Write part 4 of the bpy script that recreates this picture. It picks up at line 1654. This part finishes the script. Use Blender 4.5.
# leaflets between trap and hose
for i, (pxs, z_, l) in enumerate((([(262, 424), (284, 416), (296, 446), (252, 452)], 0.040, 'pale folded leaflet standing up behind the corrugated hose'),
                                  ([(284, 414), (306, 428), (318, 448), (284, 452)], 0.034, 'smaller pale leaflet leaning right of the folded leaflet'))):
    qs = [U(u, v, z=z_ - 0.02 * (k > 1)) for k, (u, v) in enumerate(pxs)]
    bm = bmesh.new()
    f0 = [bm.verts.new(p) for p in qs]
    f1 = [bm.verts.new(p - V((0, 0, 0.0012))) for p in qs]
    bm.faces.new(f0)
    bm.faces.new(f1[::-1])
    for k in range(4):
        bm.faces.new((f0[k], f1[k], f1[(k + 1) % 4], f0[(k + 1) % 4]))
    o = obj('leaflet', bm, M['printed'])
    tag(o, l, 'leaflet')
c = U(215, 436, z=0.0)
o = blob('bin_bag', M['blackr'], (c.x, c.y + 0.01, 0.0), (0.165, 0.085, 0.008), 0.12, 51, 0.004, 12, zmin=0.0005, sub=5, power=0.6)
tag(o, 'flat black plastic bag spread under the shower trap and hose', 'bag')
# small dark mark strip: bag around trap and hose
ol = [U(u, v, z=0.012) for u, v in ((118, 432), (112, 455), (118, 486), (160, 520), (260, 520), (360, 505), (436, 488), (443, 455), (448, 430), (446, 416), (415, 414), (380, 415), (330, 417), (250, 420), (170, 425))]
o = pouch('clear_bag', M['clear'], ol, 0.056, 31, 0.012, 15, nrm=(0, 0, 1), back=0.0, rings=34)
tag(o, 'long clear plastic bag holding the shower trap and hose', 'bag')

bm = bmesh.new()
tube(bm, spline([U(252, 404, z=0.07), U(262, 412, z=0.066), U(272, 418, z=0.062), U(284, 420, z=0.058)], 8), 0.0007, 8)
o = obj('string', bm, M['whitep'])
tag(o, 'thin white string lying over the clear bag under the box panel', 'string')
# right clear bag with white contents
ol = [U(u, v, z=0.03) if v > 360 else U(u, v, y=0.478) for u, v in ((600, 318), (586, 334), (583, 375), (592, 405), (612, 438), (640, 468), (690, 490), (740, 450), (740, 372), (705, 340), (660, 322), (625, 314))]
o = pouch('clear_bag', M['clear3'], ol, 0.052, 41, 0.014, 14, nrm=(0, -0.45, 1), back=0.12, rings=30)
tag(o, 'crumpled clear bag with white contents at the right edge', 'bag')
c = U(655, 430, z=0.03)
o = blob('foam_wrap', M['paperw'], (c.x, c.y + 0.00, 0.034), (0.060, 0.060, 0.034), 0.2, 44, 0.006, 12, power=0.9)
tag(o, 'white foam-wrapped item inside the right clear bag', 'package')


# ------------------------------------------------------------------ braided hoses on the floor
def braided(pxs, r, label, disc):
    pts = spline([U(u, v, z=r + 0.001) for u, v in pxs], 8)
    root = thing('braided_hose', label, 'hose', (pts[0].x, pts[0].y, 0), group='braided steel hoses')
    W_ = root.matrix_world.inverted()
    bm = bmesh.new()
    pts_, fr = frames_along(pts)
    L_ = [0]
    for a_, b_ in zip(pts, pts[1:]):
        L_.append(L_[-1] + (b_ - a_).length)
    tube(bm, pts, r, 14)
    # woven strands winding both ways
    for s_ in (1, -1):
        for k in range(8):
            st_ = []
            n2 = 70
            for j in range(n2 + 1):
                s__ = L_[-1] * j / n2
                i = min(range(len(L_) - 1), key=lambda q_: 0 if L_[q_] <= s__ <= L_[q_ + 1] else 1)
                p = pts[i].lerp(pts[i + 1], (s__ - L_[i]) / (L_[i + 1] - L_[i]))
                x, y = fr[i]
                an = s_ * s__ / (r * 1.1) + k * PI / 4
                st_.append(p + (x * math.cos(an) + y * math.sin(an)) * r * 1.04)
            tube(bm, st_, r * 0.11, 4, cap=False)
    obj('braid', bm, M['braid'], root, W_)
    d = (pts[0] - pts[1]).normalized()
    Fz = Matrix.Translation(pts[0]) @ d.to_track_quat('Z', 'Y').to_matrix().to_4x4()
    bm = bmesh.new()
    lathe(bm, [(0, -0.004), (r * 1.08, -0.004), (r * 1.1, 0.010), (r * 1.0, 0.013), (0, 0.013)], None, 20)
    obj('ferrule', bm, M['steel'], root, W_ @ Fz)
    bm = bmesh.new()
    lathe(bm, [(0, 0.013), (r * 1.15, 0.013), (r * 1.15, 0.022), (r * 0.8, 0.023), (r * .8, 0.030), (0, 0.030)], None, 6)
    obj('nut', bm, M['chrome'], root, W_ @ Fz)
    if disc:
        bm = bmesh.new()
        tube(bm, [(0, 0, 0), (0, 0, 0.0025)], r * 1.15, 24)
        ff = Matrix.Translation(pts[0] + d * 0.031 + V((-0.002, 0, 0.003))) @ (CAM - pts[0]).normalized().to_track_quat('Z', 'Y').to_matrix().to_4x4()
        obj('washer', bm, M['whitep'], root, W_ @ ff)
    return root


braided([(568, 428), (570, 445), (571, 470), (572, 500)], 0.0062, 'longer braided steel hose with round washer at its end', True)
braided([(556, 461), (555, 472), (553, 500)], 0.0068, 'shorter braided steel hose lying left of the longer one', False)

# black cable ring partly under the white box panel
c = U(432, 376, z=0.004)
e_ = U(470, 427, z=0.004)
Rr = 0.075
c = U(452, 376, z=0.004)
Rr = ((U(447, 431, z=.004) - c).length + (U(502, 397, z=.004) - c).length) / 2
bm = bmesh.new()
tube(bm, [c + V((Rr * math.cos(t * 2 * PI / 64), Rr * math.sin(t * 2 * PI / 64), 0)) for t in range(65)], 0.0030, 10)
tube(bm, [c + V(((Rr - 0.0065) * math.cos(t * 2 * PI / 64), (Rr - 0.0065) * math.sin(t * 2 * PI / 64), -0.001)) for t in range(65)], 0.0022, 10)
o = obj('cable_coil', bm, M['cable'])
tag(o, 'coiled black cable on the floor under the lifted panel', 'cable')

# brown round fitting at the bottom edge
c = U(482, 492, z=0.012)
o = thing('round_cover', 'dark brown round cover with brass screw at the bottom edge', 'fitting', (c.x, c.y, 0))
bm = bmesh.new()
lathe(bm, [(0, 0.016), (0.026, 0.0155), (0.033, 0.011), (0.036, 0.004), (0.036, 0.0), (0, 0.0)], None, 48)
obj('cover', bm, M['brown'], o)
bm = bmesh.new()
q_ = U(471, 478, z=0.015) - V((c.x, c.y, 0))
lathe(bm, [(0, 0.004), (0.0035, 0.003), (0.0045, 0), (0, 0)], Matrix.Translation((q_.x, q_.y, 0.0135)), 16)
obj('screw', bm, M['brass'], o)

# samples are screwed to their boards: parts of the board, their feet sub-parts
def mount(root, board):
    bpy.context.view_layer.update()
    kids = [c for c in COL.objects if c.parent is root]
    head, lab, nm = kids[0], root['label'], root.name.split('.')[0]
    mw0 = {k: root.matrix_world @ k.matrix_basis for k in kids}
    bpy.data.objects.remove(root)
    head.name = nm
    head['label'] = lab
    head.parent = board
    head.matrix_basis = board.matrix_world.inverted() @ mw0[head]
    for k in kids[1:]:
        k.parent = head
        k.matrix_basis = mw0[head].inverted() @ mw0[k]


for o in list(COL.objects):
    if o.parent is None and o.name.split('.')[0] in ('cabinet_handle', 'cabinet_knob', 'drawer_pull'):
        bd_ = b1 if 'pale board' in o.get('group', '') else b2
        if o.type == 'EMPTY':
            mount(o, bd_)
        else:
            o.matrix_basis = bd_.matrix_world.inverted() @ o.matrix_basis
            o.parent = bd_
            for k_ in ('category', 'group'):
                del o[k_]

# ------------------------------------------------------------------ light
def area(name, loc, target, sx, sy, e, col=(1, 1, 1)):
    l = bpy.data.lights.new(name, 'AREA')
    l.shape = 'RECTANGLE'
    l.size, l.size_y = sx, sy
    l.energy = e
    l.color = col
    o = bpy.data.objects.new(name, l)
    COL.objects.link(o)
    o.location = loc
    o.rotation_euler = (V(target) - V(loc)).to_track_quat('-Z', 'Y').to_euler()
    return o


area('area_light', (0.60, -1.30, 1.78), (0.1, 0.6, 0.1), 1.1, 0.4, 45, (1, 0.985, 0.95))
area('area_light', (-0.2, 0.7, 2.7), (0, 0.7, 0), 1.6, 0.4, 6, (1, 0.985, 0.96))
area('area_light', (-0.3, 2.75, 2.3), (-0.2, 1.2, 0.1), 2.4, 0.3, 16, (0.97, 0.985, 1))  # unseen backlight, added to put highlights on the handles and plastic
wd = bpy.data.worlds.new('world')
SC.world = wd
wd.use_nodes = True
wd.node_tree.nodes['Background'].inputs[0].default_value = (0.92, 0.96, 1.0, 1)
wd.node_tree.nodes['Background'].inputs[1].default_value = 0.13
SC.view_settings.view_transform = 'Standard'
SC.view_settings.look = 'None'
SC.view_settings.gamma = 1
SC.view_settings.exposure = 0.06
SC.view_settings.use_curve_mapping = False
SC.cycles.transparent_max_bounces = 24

◆ Goal ◆
Quote only the stretch of lines that starts the data above and ends with the line containing "tag(o, 'long clear", both included.

◆ Task result ◆
Write part 4 of the bpy script that recreates this picture. It picks up at line 1654. This part finishes the script. Use Blender 4.5.
# leaflets between trap and hose
for i, (pxs, z_, l) in enumerate((([(262, 424), (284, 416), (296, 446), (252, 452)], 0.040, 'pale folded leaflet standing up behind the corrugated hose'),
                                  ([(284, 414), (306, 428), (318, 448), (284, 452)], 0.034, 'smaller pale leaflet leaning right of the folded leaflet'))):
    qs = [U(u, v, z=z_ - 0.02 * (k > 1)) for k, (u, v) in enumerate(pxs)]
    bm = bmesh.new()
    f0 = [bm.verts.new(p) for p in qs]
    f1 = [bm.verts.new(p - V((0, 0, 0.0012))) for p in qs]
    bm.faces.new(f0)
    bm.faces.new(f1[::-1])
    for k in range(4):
        bm.faces.new((f0[k], f1[k], f1[(k + 1) % 4], f0[(k + 1) % 4]))
    o = obj('leaflet', bm, M['printed'])
    tag(o, l, 'leaflet')
c = U(215, 436, z=0.0)
o = blob('bin_bag', M['blackr'], (c.x, c.y + 0.01, 0.0), (0.165, 0.085, 0.008), 0.12, 51, 0.004, 12, zmin=0.0005, sub=5, power=0.6)
tag(o, 'flat black plastic bag spread under the shower trap and hose', 'bag')
# small dark mark strip: bag around trap and hose
ol = [U(u, v, z=0.012) for u, v in ((118, 432), (112, 455), (118, 486), (160, 520), (260, 520), (360, 505), (436, 488), (443, 455), (448, 430), (446, 416), (415, 414), (380, 415), (330, 417), (250, 420), (170, 425))]
o = pouch('clear_bag', M['clear'], ol, 0.056, 31, 0.012, 15, nrm=(0, 0, 1), back=0.0, rings=34)
tag(o, 'long clear plastic bag holding the shower trap and hose', 'bag')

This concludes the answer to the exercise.